The Lumbee were officially recognized by the U.S. government in 1956, but because of fears of funding shortfalls, language was added to the bill to exclude the tribe from programs and funding administered by the federal Bureau of Indian Affairs.
The tribe has made repeated attempts through various means over the years to get standing that would entitle members to the same benefits as the other 560 federally recognized tribes. Bills introduced in the U.S. House and Senate in 2005 had bipartisan support but were never put to a vote; they expired when the session ended Dec. 31.
The tribe is expected to continue to push for full federal recognition.
Two decades ago, the Lumbee tribe, the largest tribe east of the Mississippi River, was a fractious, disorganized group with a loose system of government, limited ability to deliver services and little accountability for what it did provide. It was not until 2001 that the tribe formed a council, wrote a constitution, elected a chairman, hired an administrator and set up committees to oversee tribal issues, all in the hope of increasing the tribe's chance of getting full recognition from the U.S. government.
Among the prerequisites for recognition by the federal Bureau of Indian Affairs are proof of self-governance and political authority.
The Lumbee were recognized by Congress in 1956, but Indian Affairs was already strapped for money and stipulated that the tribe -- because of its large size -- be specifically excluded from programs and funding the bureau administered. Over the years, that has cost the Lumbee many millions of dollars in assistance with such things as business loans, health care and education.
In addition, with full federal recognition, the tribe could be eligible to operate a casino, which could provide a huge source of income.
The tribe has repeatedly petitioned to change the law, but full recognition has never come. The most recent bills before Congress died without a vote Dec. 31.

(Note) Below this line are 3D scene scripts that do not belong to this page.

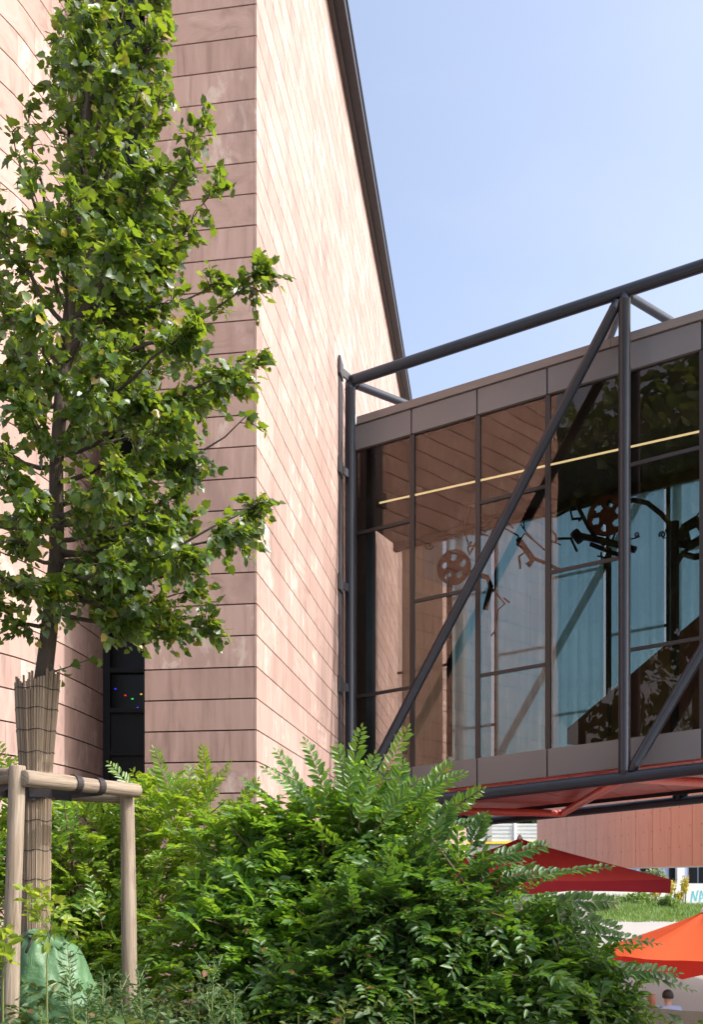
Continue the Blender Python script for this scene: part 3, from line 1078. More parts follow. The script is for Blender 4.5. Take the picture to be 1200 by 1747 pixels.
# low building and painted wall below the overpass
YB = 100.0
db = thing('distant_building', 'low building with dark windows and a white column under the overpass', 'building', (34, YB, -1))
pa, pb = P(1090, 1512, YB), P(1330, 1470, YB)
zt = pb.z + 1.0
MB().box(((pa.x + pb.x) / 2, YB + 4, (pa.z + zt) / 2), ((pb.x - pa.x) / 2, 0, 0), (0, 3.6, 0), (0, 0, (zt - pa.z) / 2)).build('wall', M['blue_wall'], db)
for (xa, xb) in ((1144, 1154), (1178, 1192), (1195, 1215), (1220, 1245), (1095, 1125)):
    a, b = P(xa, 1506, YB), P(xb, 1476, YB)
    w_ = MB().box(((a.x + b.x) / 2, YB + 0.35, (a.z + b.z) / 2), ((b.x - a.x) / 2, 0, 0), (0, 0.06, 0), (0, 0, (b.z - a.z) / 2)).build('window', M['dark_glass'], db)
for (xa, xb) in ((1154, 1166), (1250, 1262)):
    a, b = P(xa, 1508, YB), P(xb, 1474, YB)
    MB().box(((a.x + b.x) / 2, YB - 0.1, (a.z + zt) / 2), ((b.x - a.x) / 2, 0, 0), (0, 0.3, 0), (0, 0, (zt - a.z) / 2)).build('column', M['white_wall'], db)
YG = 97.0
gw = thing('graffiti_wall', 'long white wall with cyan and purple graffiti beyond the grassy bank', 'wall', (30, YG, -1))
a, b = P(1000, 1549, YG), P(1330, 1507, YG)
MB().box(((a.x + b.x) / 2, YG + 0.3, (a.z + b.z) / 2), ((b.x - a.x) / 2, 0, 0), (0, 0.3, 0), (0, 0, (b.z - a.z) / 2)).build('wall', M['white_wall'], gw)
a2, b2 = P(1000, 1566, YG), P(1330, 1549, YG)
MB().box(((a2.x + b2.x) / 2, YG + 0.5, (a2.z + b2.z) / 2 - 0.3), ((b2.x - a2.x) / 2, 0, 0), (0, 0.3, 0), (0, 0, (b2.z - a2.z) / 2 + 0.3)).build('plinth', M['grey_concrete'], gw)


def strokes(lines, Y, r, mat, parent, name='graffiti'):
    m = MB()
    for ln in lines:
        for i in range(len(ln) - 1):
            p, q = P(ln[i][0], ln[i][1], Y), P(ln[i + 1][0], ln[i + 1][1], Y)
            m.bar(p, q, 0.03, r, up=(0, 0, 1) if abs((q - p).x) > 0.02 else (1, 0, 0))
    return m.build(name, M[mat], parent)


strokes([[(1180, 1540), (1183, 1520), (1188, 1536), (1192, 1518)], [(1194, 1540), (1197, 1519), (1202, 1530), (1195, 1533)], [(1204, 1519), (1204, 1538), (1210, 1538)], [(1150, 1536), (1152, 1524), (1158, 1530)], [(1176, 1546), (1215, 1543)]], YG - 0.02, 0.1, 'cyan', gw)
strokes([[(1168, 1562), (1169, 1552), (1174, 1553), (1174, 1557), (1169, 1558)], [(1177, 1552), (1177, 1560), (1182, 1560), (1182, 1552)], [(1185, 1561), (1185, 1552), (1188, 1557), (1191, 1552), (1191, 1561)], [(1145, 1561), (1146, 1554), (1152, 1553), (1153, 1560)]], YG + 0.17, 0.14, 'purple', gw)


# ------------------------------------------------------------------ foliage tools
def unit(a):
    return a / np.maximum(np.linalg.norm(a, axis=-1, keepdims=True), 1e-9)


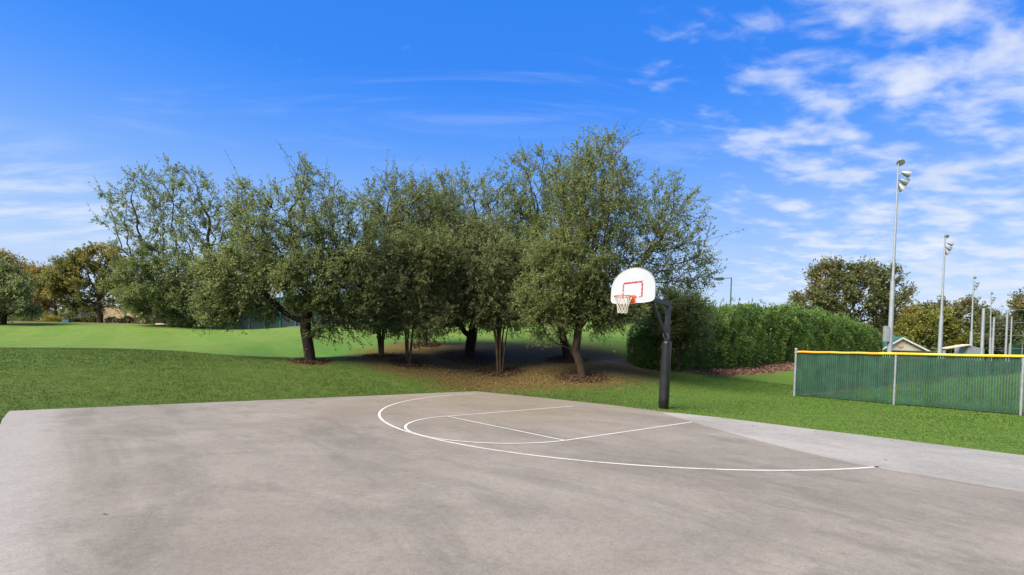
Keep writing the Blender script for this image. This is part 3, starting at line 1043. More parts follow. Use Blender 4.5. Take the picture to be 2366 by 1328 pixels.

Like other Indian populations in the state and across the country, the Lumbee continue to have serious health issues -- especially diabetes -- excessive high-school dropout rates and higher-than-average unemployment and poverty rates. But even without a law giving the Lumbee the rights and privileges they were denied in 1956, the tribe has evolved in recent years into a major source of housing assistance in a county that badly needs it.
This fiscal year, the tribe's budget totals just more than $15 million, of which $14.4 million comes from HUD block grants and loan guarantees created by the 1996 Native American Housing Assistance and Self Determination Act, or NAHASDA. The tribe is using the money to rehabilitate dilapidated housing, refinance high-interest loans on existing homes, help with down payments and build housing such as Heritage Haven.
In addition, with help from the College of Design at N.C. State University, the tribe now has three sets of blueprints tribal members can use to build affordable single-family homes. The blueprints take into account cultural preferences toward open spaces and Eastern North Carolina-style farmhouses.
"If we can do this without federal recognition, imagine what we could do if we had it," said Tribal Council member Larece Hunt at the Heritage Haven dedication.
The tribe has dreamed for decades of what it might do for its 56,000 members (more than 47,000 of whom live in Robeson and neighboring Hoke, Cumberland and Scotland counties) if it had the benefit of full federal recognition.